Compared to traditional radial flux motors, the biggest difference in axial flux motors is that their magnetic flux direction is parallel to the motor shaft, rather than perpendicular to it. Therefore, the stator structure has also undergone significant changes. Using soft magnetic composite powder through mould pressing and heating treatment, we can get very complex stator and rotor structures. Becasue of isotropic characteristic and 3D magnetic flux, SMC cores can reduce e-machine size, weight obviously, meanwhile can improve the efficiency.

Currently, depending on the design, axial flux motors can have the following structural forms: single stator single rotor, double stator double rotor, and single stator double rotor, etc.

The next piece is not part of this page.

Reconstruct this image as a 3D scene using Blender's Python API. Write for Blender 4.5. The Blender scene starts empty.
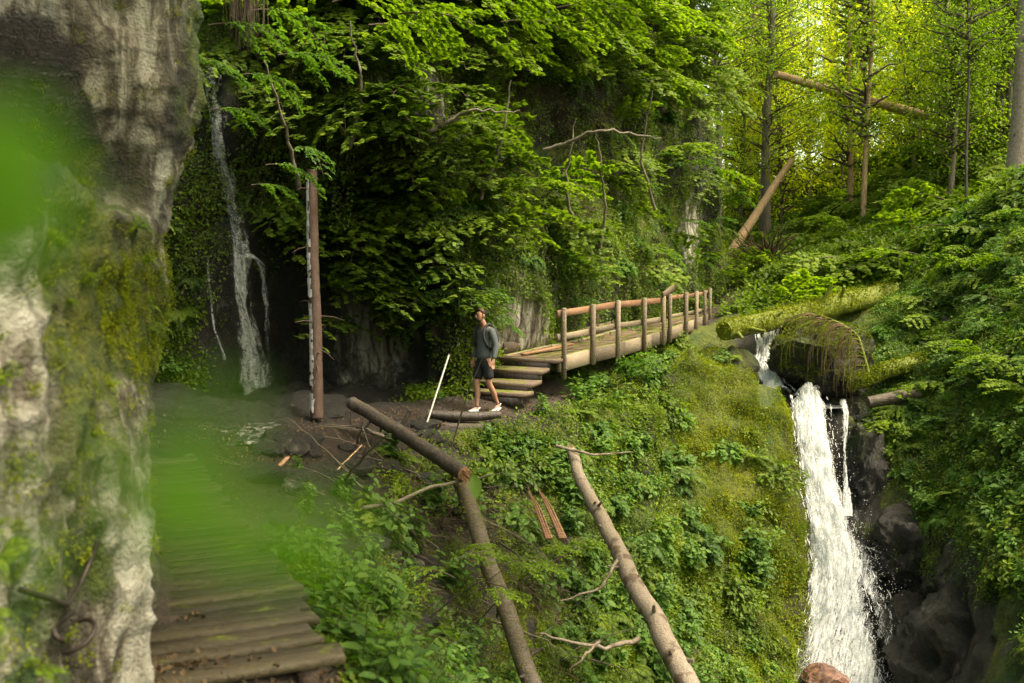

Compared to radial flux motors, axial flux motors offer the following advantages:

Due to their flat, disc-shaped structure, the stator and rotor can be arranged more compactly within a given volume. The flux path is shorter, and flux utilization is higher, resulting in higher power and torque density, making them suitable for high-power, space-constrained applications.

In radial motors, the flux path extends from one rotor pole to the first stator tooth, then through the stator yoke to the second tooth, and finally returns to the other rotor pole—a two-dimensional path. Axial flux motors, however, have a unidirectional, one-dimensional path, allowing the use of grain-oriented electrical steel with higher permeability to reduce iron losses and further improve efficiency.

Axial flux motors typically employ fractional-slot concentrated windings, while most radial flux motors use distributed windings. Concentrated windings have a discrete coil per stator tooth, making modularization and automation easier. Furthermore, fewer end windings reduce additional weight, cost, resistance, and heat loss compared to radial flux motors.